Marcus Gubanyi, a graduate student from Seward, Neb., opened his door in a KU Buddy System T-shirt and athletic shorts.

“Good morning,” said Crystal Hartley, a 22-year-old from Lawrence. “How are you doing this morning? My name’s Crystal. I’m one of Jehovah’s Witnesses.”

Jehovah’s Witnesses is an evangelical Christian denomination. The two congregations in Lawrence have about 150 members who go door-to-door spreading the Jehovah’s Witnesses’ message. They split the city into territories and divide up so every door is knocked on at least once a year.

At 9:30 a.m. on a Friday at Chase Court apartments near 19th and Iowa Streets, most knocks go unanswered. Most of the people who are home, like Gubanyi, are KU students barefoot in pajamas.

Hartley asked if Gubanyi watched the news and proceeded to say there’s always a lot of bad news in the world. Gubanyi nodded and said OK as Hartley read him Jeremiah 29:11: “ ‘For I know the plans I have for you,’ declares the Lord, ‘plans to prosper you and not to harm you, plans to give you hope and a future.’ ”

Hartley’s parents were Jehovah’s Witnesses too; she was baptized at 15. She’s supported by her husband, and volunteers 70 hours a month to go door-to-door with Jehovah’s Witnesses. She said spreading the Jehovah’s Witnesses’ message is important and can really help people.

“If you’re in a building and the building is on fire, you don’t just get out,” Hartley said. “You help other people get out too.”

She wore modest business attire, sandals with orange flowers over the toes, a gray skirt past her knees, and a striped cardigan past her elbows. She held a Bible, some pamphlets, brochures and recent magazines, protected in a plastic folder from the drizzling rain.

Gubanyi thanked her as he closed the door.

“I let them say their thing to satisfy what they need,” he said.

Gubanyi is Lutheran and he said there is a zero percent chance of him converting to Jehovah’s Witnesses.

Hartley smiled as she started a note in her Galaxy HTC One. When someone is nice and seems interested, she notes their first name and makes plans to come back in a couple of weeks to see if there was anything they might want to know more about.

“Great,” Gubanyi said later.

Hartley then met Alison McCourt, a third-year law student from Onaga. She answered the door of her apartment with her hair half straightened and half in a clip.

Hartley read her the Jeremiah verse.

“So that’s a nice thought,” Hartley said.

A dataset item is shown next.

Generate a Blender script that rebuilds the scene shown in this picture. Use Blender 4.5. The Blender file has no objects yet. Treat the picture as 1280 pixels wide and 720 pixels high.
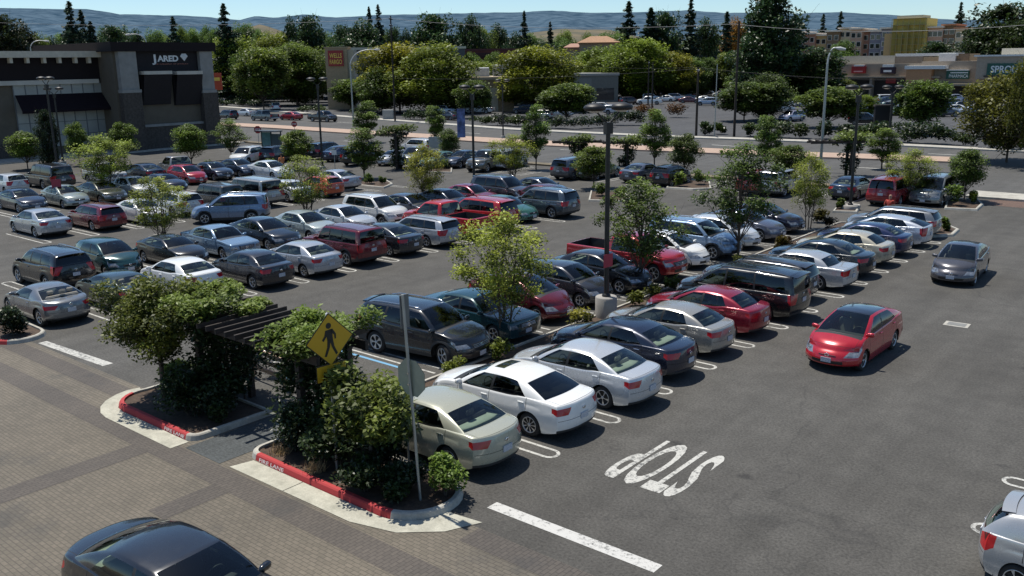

“Yeah,” McCourt said. “It is.”

McCourt wasn’t running late that morning and she said there’s no reason to be rude, especially not to someone who looked around her age.

Hartley had a message and McCourt wanted to let her to get it out.

After Hartley left, McCourt threw the pamphlet away as she walked to the bathroom to finish straightening her hair. Someone going door-to-door wouldn’t persuade her on something big like seeking out a different religion, she said.

That’s fine with Leonard Blanton, a 67-year-old Jehovah’s Witness. Not everybody who takes a pamphlet is going to respond, but he said God may move some people to ask for more information.

“The more information you have on something, the better decisions you make,” he said.

Blanton has been going door-to-door since he was baptized when he was nine; his parents were Jehovah’s Witnesses too. Jehovah’s Witnesses recognize people don’t have a lot of time to talk so instead of reading three or more scripture verses, he hands out a pamphlet referring people to JW.org, which is available in 500 different languages.

“How you doing this morning?” he said as each door opened. “My name is Leonard. We’re on a worldwide campaign to give answers to the big questions and we’re just stopping briefly.”

Matt Cooper, a third-year KU law student from Lenexa, peeked out his head behind the cracked door of his apartment. He had just gotten back from a trip and didn’t want Hartley to see the unpacked clothes strewn across his living room.

Cooper said it was like someone trying to sell a magazine subscription.

“They have to know everybody’s going to say no thanks,” he said. “It’s an effort of futility.”

Hartley says she doesn’t let a negative response get to her.

“It’s not us they’re rejecting, it’s our message” she said. “And that’s their personal choice.